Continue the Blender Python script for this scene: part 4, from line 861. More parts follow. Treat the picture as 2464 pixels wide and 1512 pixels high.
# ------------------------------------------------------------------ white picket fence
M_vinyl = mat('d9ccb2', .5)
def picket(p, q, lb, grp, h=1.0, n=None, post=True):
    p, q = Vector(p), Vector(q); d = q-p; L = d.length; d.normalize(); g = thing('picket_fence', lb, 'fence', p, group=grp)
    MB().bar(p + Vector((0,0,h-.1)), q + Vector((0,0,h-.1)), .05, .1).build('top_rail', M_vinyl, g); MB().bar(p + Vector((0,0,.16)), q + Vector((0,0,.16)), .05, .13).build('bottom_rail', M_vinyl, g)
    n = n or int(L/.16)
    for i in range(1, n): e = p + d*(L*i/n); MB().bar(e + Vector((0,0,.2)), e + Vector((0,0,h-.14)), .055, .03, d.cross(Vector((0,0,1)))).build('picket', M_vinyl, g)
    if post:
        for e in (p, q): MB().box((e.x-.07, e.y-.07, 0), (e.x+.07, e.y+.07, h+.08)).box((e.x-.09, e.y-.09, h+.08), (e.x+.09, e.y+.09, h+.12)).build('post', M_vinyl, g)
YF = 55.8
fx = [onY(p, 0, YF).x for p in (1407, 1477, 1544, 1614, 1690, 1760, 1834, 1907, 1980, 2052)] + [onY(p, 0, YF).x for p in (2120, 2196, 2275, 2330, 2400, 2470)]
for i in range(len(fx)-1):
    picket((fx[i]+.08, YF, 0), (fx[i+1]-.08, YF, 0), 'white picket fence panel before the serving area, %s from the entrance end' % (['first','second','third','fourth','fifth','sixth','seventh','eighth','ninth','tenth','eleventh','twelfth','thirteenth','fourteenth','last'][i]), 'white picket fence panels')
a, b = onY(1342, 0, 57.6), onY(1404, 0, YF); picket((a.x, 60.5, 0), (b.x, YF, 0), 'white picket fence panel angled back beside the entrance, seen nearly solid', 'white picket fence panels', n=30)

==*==

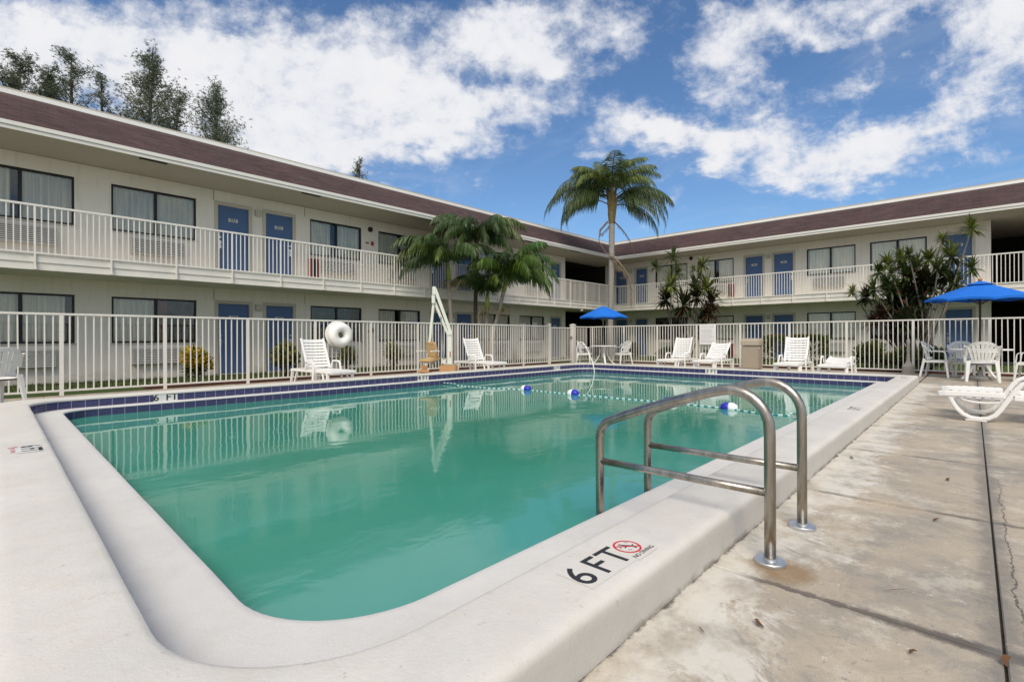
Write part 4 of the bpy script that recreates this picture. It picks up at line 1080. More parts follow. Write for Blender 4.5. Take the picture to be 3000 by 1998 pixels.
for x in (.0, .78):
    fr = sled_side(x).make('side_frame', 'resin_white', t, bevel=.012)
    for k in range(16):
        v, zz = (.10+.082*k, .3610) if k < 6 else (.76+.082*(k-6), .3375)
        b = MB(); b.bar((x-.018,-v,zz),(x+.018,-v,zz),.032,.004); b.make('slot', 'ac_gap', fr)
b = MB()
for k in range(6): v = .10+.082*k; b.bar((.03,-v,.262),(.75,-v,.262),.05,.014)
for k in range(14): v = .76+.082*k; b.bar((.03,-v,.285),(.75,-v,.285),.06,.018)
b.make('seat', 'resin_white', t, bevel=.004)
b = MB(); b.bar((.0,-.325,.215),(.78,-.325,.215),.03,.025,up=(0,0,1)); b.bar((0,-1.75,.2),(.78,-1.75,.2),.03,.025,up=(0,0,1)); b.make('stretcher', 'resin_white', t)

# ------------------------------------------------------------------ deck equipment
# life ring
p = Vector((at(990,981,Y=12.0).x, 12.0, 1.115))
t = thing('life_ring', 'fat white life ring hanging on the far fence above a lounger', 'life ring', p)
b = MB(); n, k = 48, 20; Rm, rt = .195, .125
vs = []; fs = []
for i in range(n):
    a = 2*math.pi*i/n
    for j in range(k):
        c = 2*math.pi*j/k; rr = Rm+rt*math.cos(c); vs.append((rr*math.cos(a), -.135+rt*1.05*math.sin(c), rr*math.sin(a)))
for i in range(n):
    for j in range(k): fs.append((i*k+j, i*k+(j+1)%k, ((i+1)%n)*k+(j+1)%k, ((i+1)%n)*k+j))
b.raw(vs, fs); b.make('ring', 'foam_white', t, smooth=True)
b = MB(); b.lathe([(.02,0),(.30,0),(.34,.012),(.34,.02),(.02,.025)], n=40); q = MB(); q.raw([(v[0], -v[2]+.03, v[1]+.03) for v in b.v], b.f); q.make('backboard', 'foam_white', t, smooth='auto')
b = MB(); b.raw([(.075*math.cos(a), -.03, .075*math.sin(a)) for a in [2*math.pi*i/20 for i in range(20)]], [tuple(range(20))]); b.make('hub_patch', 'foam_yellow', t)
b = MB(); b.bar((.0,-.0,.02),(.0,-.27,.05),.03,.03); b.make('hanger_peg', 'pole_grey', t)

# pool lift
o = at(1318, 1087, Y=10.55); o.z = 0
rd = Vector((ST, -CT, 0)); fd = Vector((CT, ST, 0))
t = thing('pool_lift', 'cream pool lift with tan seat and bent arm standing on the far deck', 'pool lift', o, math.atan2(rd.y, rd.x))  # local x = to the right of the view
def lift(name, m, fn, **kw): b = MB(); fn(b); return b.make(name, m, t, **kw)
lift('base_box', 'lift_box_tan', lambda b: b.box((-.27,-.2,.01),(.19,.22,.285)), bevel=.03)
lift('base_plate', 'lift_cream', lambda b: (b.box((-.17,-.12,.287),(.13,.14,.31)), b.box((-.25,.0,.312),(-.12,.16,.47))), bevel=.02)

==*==

* EXERCISE INSTRUCTIONS *
Gather each line that holds "script".

* WORKED ANSWER *
Continue the Blender Python script for this scene: part 4, from line 861. More parts follow. Treat the picture as 2464 pixels wide and 1512 pixels high.
Write part 4 of the bpy script that recreates this picture. It picks up at line 1080. More parts follow. Write for Blender 4.5. Take the picture to be 3000 by 1998 pixels.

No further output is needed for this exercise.